FINDINGS FROM MY DUE DILIGENCE ANALYSIS
SIB was an offshore, unregulated bank that did not provide FDIC or SIPC insurance.   Whenever I asked if the bank had insurance to protect customer deposits, I was told SIB was covered by Lloyds of London. With a little research, I learned that the policies provided by Lloyds were for Directors and Officers liability Insurance, and for excess FDIC Insurance to protect Stanford’s own accounts at other deposit institutions, but not to protect clients’ deposits.
•    Although the SIB deposits were touted as safe fixed income investments, the proceeds were subsequently invested in high risk volatile markets, like the stock market, the options market, the futures market, real estate market, and the currency markets. This was no congruent with a prudent investment policy. Management’s response to this issue was that the bank’s portfolio was managed like a hedge fund, which immediately suggested to me high risk.
•    There was no reputable accounting firm auditing the financial statements of SIB.  On several occasions I requested a portfolio appraisal of SIB’s assets that would give proof to the real value of its holdings. I was told that it was confidential information.  This was an inconsistent practice with other financial institutions that provide their investors with detailed portfolio appraisals verified by an external auditor.
•    The always high returns consistently indicated in the annual reports did not conform to the reality of the markets, and therefore made them suspicious. 
•    Regulators have defined that taking client monies at par and diluting them without disclosure to the client into a portfolio which may be under par, is an illegal PONZI SCHEME.  This type of scheme has been the cause of failure of numerous financial institutions.

RESULTS FOR NOT SELLING THE SIB CD’S
•    Based on my due diligence results, I refrained from the selling the CD’s to my clients. On November 1st 2002 I was called into Mr. Comeaux’s office and told my employment was being terminated. I was asked to leave the premises immediately, and I was not allowed to discuss the matter.
•    I was not given a reason for my termination, although I firmly believe I was terminated for my reluctance to sell the CD’s. To make matters worse, SGC filed a claim with the NASD to return the unforgiving portion of the promissory note, confiscated my personal Bear Stearns account, took possession of my clients and distributed them among other Financial Advisors. My ability to make a living and my personal reputation were unjustly compromised.

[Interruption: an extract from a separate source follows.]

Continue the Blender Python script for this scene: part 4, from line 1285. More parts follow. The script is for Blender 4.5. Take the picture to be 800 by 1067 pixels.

ARBITRATION DISPUTE WITH SGC
•    SGC’s claim and my counter claim were resolved in front of an NASD arbitration panel. SGC wanted me to reimburse the unforgiven portion of the signing bonus. I claimed wrongful termination and under the whistleblower act, requested the NASD to investigate my allegations.
•    The arbitrators were indifferent about my allegations and the award was given in favor of Stanford. They ordered me to repay the note.  No due diligence was done on their part to prove my allegations were unfounded. Had they done so, they would have requested at least portfolio appraisals verified by a reputable third party, to prove me wrong.

THEN I DECIDED TO CALL THE SEC
•    On September 15, 2004 the arbitration panel closed the case and gave me notification through NASD dispute resolution office that I was given 30 days to comply with the order or my license would be suspended. I managed to get and extension and contacted Mr. Tom Baudhuin at the SEC, Fort Worth office to share my story with him.  I later sent him a letter stating all the red flags that were part of my counter claim.  I also asked Mr. Baudhuin to speak with Ms. Carole Sherman an attorney of the NASD enforcement division and explain my case to her.  Another issue we discussed was the fact that the CD’s were actually securities, which gave the SEC jurisdiction over Stanford’s affairs.
•    On December 22nd 2004, I received a phone call from Ms. Victoria Prescott, Senior Special Counsel, at SEC Fort Worth office, in response to Mr. Baudhuin’s suggestion to look into this matter. She asked me for more information. I sent her via FEDEX a copy of the SIB brochure, a copy of some of many emails, and other information.

WHAT HAPPENED NEXT
•    On January of 2005, my attorney received a phone call from Stanford wanting to reach a settlement. I would give back half of the award in exchange for renouncing to all future claims. This would allow me to retain my licenses and continue serving whatever clients had followed me away from Stanford.  I had already lost too much and I decided to settle.  I took out a loan and paid them back.
•    Four years later, on January of 2009, I received a call from Mr. D. Dee Reibourn, Attorney, Enforcement Division, SEC Fort Worth, wanting to talk about my previous employer, Stanford. I mentioned my conversations with Mr. Baudhuin and Mrs. Prescott.  He told me Mr. Baudhuin was retiring from the SEC. We then conducted a telephone interview and I re-told him my story.
•    In February of 2009 Stanford imploded, which shocked me immediately. I started receiving calls from many victims, who asked for help. I decided to provide assistance to some of them.
•    I feel that I have a moral duty to help Stanford victims whenever I can. They deserve respect, dignity, and support, especially from the people in the securities industry.  Unfortunately, most of my concerns in 2003 have been confirmed by the receivers Janvey and Vantis. It is devastating to witness the loss of people’s life savings to securities fraud.